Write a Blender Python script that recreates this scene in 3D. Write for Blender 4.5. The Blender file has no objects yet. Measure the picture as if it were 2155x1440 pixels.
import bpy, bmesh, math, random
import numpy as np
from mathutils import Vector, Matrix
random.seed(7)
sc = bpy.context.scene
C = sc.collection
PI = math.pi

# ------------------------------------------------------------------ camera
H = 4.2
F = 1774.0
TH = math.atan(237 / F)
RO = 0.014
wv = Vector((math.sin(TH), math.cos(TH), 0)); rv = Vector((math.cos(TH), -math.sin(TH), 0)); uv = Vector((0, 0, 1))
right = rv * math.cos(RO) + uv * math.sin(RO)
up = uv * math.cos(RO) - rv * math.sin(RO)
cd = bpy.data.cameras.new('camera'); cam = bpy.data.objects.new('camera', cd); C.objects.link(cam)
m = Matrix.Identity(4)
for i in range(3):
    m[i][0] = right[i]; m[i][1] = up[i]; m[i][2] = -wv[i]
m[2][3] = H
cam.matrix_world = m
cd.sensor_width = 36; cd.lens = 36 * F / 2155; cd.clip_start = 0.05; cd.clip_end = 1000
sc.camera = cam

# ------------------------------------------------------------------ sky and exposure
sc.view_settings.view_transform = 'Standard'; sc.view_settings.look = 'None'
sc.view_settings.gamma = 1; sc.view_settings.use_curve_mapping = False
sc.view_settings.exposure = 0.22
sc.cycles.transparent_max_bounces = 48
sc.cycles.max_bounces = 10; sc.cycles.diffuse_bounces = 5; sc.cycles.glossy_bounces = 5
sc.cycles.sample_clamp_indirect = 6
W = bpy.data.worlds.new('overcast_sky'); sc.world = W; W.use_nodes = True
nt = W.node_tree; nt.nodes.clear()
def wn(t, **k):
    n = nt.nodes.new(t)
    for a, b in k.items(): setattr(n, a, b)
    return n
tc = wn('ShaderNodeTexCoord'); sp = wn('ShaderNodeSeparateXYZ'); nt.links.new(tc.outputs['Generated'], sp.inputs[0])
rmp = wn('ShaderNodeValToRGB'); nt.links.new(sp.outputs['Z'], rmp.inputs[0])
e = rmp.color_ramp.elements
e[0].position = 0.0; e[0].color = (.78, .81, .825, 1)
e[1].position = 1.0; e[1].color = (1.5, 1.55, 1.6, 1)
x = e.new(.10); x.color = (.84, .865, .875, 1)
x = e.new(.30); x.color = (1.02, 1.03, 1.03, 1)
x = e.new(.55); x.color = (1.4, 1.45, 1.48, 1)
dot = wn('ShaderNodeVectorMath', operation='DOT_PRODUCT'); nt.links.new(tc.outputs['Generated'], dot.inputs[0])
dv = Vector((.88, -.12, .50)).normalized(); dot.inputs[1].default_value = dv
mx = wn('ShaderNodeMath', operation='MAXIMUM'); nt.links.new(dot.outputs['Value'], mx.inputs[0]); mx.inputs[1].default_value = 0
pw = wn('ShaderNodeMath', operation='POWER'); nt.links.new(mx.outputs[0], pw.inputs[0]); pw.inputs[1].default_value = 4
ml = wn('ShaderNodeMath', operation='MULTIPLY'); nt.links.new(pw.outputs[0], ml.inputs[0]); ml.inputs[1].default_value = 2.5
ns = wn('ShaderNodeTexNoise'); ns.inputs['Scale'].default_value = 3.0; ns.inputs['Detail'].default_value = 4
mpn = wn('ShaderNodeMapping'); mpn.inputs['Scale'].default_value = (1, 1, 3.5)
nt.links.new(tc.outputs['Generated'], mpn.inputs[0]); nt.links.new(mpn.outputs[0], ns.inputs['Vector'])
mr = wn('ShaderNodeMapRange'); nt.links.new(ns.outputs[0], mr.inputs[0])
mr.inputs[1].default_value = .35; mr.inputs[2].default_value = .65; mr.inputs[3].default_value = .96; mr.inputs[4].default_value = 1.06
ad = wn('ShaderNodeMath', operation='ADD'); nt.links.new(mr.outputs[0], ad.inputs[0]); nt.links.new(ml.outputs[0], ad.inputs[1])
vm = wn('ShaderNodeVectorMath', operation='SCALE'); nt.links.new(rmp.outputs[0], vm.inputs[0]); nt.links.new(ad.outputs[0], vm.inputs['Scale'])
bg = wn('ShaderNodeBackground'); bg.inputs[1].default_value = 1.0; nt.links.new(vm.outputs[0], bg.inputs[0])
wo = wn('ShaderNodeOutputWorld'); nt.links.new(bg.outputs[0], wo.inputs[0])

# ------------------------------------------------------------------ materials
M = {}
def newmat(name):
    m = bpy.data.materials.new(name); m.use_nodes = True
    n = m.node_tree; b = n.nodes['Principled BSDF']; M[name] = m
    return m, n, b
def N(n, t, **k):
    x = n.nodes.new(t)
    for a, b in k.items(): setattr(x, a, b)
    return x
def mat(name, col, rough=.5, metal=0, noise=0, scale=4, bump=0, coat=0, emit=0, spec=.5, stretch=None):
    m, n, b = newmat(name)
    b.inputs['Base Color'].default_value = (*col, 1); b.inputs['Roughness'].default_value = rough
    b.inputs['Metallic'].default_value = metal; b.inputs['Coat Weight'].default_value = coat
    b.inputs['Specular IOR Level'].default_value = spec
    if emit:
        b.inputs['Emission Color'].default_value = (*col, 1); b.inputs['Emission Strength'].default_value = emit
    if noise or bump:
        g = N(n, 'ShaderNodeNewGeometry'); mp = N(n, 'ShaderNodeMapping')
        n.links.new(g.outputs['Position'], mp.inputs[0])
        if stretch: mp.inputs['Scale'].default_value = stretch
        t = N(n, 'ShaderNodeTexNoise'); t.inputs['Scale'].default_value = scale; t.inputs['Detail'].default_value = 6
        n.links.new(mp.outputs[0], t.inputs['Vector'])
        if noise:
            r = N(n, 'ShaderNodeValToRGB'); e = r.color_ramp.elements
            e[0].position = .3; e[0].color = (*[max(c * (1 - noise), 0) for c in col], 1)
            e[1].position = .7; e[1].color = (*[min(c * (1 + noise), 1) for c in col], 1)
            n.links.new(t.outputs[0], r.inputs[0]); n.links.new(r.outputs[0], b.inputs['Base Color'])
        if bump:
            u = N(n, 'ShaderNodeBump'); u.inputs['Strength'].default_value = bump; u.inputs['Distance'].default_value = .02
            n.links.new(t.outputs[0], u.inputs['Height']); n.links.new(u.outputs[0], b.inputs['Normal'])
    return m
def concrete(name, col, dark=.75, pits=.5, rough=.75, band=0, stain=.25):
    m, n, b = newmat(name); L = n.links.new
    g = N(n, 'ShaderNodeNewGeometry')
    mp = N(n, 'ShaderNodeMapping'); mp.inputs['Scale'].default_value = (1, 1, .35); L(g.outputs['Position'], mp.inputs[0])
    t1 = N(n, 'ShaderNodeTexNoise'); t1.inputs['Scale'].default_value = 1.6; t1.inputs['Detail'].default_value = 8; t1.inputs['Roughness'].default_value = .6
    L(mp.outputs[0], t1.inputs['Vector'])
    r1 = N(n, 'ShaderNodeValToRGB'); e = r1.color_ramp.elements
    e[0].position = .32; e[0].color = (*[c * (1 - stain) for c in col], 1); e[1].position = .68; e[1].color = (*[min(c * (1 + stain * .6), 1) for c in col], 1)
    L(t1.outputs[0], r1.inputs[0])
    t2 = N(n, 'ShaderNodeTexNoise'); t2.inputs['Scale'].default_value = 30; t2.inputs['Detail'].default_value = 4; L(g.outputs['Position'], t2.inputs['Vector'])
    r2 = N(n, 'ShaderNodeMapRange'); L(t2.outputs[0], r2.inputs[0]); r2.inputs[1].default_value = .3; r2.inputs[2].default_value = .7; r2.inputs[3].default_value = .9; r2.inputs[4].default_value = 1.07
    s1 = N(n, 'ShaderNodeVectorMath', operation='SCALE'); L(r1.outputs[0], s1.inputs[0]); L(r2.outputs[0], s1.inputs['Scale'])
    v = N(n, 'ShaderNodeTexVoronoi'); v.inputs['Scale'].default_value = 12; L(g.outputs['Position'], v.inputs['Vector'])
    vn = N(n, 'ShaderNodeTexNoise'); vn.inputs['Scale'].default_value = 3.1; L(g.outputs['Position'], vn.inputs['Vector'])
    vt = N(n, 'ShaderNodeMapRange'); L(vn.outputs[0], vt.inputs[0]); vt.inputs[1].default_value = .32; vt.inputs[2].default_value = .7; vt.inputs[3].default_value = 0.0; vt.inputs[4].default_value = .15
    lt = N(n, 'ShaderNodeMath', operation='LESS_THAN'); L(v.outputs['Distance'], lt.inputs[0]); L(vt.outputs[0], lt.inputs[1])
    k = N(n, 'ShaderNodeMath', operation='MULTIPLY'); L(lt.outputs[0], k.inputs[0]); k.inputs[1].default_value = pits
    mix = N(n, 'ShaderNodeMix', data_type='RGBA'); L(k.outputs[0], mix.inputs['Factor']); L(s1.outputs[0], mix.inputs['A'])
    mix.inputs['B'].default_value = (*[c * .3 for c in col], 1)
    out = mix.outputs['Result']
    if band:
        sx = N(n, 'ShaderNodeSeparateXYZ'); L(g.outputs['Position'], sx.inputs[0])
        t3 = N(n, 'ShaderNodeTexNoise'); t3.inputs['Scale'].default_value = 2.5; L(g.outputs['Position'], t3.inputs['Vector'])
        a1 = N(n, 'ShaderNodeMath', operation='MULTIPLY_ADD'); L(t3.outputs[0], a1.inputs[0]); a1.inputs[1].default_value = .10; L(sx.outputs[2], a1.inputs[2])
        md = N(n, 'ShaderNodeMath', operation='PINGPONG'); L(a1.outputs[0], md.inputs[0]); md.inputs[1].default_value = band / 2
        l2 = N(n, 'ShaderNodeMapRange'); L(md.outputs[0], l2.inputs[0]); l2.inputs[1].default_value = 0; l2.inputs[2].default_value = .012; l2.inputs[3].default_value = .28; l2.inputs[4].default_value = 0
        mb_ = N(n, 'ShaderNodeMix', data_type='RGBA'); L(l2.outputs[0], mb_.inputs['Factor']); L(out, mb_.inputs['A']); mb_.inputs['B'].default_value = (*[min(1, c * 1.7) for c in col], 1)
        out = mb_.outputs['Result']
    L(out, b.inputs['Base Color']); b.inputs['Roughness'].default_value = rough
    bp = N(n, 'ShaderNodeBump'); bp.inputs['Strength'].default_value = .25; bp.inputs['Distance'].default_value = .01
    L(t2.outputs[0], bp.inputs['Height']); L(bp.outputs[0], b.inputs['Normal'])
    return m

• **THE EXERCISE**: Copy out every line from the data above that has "Distance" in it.

• **OUTPUT OF THE TASK**:
            u = N(n, 'ShaderNodeBump'); u.inputs['Strength'].default_value = bump; u.inputs['Distance'].default_value = .02
    lt = N(n, 'ShaderNodeMath', operation='LESS_THAN'); L(v.outputs['Distance'], lt.inputs[0]); L(vt.outputs[0], lt.inputs[1])
    bp = N(n, 'ShaderNodeBump'); bp.inputs['Strength'].default_value = .25; bp.inputs['Distance'].default_value = .01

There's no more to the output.